> [What the task requires]: Give the number of lines holding the string "Blender" and nothing more.

---------------

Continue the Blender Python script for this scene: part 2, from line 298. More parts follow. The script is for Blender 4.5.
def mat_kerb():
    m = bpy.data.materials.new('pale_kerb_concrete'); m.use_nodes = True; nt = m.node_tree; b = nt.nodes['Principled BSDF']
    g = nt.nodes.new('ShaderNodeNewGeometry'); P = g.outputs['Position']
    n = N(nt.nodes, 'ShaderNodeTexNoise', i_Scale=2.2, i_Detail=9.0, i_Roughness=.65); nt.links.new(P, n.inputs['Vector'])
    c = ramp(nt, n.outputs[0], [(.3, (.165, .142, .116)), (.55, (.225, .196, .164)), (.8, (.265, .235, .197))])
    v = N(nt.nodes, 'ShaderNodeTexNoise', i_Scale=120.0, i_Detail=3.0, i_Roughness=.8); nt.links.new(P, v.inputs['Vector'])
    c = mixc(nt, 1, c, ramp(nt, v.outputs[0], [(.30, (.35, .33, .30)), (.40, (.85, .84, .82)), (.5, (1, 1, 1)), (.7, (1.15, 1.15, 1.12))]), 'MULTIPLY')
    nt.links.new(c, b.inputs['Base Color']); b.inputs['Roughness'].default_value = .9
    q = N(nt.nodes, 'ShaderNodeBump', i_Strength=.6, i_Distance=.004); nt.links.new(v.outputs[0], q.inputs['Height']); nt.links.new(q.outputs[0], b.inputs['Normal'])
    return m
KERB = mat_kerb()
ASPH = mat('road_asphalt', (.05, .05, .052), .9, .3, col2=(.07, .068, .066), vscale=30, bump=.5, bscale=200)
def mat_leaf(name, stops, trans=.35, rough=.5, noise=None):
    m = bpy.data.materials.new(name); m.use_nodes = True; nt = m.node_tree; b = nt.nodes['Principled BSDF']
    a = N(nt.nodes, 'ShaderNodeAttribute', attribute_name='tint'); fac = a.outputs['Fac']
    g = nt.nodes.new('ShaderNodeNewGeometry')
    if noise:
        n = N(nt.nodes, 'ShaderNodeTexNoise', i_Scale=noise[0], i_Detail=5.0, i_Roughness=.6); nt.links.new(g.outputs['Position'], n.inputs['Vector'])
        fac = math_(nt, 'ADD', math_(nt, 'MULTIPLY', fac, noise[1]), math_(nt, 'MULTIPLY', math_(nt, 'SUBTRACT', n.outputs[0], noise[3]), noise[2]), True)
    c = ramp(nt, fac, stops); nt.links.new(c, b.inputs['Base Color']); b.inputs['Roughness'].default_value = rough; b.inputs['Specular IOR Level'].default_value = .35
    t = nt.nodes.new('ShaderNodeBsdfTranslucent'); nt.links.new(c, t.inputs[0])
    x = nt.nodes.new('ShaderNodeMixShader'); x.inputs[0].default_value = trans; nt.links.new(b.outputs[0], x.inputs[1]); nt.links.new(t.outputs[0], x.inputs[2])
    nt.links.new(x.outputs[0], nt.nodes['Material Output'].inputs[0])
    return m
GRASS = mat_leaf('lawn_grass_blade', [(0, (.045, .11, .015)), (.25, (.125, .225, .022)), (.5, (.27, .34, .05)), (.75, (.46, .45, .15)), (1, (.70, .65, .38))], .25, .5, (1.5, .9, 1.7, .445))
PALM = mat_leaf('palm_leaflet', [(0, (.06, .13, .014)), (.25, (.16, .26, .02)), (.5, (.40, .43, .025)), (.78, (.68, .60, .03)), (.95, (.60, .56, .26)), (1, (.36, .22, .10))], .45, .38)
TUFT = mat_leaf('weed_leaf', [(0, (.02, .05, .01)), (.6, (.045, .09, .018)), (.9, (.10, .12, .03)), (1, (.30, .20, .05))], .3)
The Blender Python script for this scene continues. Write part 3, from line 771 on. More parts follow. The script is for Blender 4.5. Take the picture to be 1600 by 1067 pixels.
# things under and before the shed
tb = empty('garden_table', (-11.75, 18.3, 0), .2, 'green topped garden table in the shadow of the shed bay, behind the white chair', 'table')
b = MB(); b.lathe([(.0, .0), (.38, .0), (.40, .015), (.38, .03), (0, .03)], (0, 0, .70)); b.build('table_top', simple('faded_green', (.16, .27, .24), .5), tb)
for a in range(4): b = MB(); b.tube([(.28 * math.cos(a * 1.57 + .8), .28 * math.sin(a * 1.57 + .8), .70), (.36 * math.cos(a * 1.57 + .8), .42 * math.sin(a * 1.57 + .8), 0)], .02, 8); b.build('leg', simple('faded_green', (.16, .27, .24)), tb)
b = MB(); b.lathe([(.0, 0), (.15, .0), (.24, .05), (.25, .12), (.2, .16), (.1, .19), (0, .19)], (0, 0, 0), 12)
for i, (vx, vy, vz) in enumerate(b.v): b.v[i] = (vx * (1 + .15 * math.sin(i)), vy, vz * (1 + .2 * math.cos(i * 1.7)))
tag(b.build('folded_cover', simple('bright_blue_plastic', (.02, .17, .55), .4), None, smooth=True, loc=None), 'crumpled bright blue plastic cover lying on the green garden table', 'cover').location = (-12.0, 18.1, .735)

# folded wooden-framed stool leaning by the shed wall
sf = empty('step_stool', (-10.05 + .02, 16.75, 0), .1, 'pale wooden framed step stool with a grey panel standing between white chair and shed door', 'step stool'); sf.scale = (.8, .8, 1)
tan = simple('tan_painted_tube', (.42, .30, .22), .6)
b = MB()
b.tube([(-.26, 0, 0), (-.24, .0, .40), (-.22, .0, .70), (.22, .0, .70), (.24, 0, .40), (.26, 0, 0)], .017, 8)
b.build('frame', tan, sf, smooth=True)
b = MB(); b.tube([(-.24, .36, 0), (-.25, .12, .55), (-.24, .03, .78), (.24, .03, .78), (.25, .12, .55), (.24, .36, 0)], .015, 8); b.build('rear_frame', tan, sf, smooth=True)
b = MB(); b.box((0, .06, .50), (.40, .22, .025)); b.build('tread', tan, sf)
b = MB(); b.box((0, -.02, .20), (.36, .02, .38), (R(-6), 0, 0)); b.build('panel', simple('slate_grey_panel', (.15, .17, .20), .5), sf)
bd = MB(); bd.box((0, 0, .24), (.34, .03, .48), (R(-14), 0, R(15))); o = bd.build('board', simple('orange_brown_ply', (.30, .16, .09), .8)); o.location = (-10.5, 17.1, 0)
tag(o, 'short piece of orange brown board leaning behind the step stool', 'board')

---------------

> [Correct answer]: 2